Provided data
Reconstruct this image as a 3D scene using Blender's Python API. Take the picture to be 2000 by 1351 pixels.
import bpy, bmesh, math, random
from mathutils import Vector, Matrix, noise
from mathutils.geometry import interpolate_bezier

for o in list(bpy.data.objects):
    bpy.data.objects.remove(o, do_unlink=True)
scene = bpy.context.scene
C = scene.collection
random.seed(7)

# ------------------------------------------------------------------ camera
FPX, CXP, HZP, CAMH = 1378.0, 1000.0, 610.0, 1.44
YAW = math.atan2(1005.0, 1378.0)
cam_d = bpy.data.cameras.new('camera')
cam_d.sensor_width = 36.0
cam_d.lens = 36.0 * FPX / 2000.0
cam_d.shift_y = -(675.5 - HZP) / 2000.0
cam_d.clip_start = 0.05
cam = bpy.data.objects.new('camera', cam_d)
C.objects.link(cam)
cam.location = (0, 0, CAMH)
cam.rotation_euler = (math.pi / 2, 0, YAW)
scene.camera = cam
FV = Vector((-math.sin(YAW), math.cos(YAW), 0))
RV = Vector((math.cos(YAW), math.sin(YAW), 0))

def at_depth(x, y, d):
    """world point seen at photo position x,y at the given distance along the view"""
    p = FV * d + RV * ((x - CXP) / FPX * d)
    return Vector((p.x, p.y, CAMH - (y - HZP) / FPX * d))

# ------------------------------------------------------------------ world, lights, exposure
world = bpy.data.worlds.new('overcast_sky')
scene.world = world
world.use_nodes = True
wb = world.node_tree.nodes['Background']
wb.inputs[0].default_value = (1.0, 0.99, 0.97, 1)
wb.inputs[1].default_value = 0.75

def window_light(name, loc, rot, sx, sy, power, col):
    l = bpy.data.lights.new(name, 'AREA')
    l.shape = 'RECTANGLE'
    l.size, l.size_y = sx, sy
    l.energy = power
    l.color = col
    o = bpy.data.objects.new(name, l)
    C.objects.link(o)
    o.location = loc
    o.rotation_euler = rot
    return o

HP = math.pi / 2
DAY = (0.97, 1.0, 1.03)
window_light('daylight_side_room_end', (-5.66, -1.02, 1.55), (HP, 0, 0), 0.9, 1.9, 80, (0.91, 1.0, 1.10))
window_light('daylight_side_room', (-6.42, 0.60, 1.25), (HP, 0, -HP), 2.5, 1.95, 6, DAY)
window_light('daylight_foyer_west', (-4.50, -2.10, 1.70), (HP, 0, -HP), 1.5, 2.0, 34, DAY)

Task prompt
Set down, exactly as written, each line of the data from its opening line through the one containing "RV = Vector((math.cos(YAW), math.sin(YAW), 0))". Output nothing more.

Written reply
Reconstruct this image as a 3D scene using Blender's Python API. Take the picture to be 2000 by 1351 pixels.
import bpy, bmesh, math, random
from mathutils import Vector, Matrix, noise
from mathutils.geometry import interpolate_bezier

for o in list(bpy.data.objects):
    bpy.data.objects.remove(o, do_unlink=True)
scene = bpy.context.scene
C = scene.collection
random.seed(7)

# ------------------------------------------------------------------ camera
FPX, CXP, HZP, CAMH = 1378.0, 1000.0, 610.0, 1.44
YAW = math.atan2(1005.0, 1378.0)
cam_d = bpy.data.cameras.new('camera')
cam_d.sensor_width = 36.0
cam_d.lens = 36.0 * FPX / 2000.0
cam_d.shift_y = -(675.5 - HZP) / 2000.0
cam_d.clip_start = 0.05
cam = bpy.data.objects.new('camera', cam_d)
C.objects.link(cam)
cam.location = (0, 0, CAMH)
cam.rotation_euler = (math.pi / 2, 0, YAW)
scene.camera = cam
FV = Vector((-math.sin(YAW), math.cos(YAW), 0))
RV = Vector((math.cos(YAW), math.sin(YAW), 0))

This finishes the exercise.